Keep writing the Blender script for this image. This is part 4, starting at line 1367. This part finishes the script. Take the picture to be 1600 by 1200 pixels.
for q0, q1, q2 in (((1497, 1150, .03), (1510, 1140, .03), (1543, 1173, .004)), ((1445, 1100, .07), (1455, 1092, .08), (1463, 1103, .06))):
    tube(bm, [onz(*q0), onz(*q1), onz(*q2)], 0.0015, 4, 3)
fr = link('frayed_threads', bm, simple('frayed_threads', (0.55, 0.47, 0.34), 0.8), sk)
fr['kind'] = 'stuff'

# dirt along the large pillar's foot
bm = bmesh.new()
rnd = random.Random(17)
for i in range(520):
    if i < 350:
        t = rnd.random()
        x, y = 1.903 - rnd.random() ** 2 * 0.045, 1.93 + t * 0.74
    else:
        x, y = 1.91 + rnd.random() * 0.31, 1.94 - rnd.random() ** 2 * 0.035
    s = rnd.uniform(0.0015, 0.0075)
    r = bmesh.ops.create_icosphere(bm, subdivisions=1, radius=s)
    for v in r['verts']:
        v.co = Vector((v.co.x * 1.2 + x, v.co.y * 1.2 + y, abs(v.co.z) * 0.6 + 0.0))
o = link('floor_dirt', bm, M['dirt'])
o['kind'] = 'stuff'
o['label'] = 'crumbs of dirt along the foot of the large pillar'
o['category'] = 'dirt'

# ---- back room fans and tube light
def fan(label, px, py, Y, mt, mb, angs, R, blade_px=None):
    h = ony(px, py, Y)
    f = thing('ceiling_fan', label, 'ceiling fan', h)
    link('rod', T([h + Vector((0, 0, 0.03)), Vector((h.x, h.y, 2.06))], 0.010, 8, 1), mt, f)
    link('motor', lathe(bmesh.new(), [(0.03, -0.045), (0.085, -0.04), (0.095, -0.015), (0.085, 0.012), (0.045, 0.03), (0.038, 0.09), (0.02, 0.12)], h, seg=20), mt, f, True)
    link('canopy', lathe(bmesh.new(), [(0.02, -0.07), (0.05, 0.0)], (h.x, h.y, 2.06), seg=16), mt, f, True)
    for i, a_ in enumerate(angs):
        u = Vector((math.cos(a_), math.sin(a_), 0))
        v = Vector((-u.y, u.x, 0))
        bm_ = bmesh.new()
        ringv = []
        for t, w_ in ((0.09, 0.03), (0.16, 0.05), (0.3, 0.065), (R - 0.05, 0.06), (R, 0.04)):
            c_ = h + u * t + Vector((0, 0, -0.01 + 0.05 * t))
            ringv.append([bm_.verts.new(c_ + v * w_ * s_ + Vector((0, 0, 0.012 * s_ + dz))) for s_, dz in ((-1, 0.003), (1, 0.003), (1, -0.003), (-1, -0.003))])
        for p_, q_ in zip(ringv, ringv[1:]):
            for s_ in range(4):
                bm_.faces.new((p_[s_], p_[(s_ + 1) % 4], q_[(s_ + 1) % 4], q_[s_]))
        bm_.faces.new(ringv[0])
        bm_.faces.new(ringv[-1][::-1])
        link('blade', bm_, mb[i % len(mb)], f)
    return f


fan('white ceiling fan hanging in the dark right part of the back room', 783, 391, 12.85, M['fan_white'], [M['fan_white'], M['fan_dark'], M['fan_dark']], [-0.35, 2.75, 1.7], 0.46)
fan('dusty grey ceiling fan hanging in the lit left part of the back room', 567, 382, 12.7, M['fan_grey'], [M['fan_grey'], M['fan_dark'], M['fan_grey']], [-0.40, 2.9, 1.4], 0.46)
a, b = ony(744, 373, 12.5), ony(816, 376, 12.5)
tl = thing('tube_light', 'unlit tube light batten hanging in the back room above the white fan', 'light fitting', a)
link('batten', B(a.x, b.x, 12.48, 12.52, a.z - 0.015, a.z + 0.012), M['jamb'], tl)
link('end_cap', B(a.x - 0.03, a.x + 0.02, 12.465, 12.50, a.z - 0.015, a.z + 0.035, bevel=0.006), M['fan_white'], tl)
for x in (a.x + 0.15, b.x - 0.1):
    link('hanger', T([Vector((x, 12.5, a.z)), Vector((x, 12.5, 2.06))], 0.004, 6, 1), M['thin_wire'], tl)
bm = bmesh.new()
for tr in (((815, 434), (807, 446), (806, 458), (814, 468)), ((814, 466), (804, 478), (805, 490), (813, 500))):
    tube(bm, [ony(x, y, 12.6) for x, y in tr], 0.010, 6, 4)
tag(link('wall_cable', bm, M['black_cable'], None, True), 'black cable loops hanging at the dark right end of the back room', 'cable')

····················

§ Description of the task
Return nothing but the lines from the start of the listing above through the line containing "fr['kind'] = 'stuff'", exactly as given.

§ Task result
Keep writing the Blender script for this image. This is part 4, starting at line 1367. This part finishes the script. Take the picture to be 1600 by 1200 pixels.
for q0, q1, q2 in (((1497, 1150, .03), (1510, 1140, .03), (1543, 1173, .004)), ((1445, 1100, .07), (1455, 1092, .08), (1463, 1103, .06))):
    tube(bm, [onz(*q0), onz(*q1), onz(*q2)], 0.0015, 4, 3)
fr = link('frayed_threads', bm, simple('frayed_threads', (0.55, 0.47, 0.34), 0.8), sk)
fr['kind'] = 'stuff'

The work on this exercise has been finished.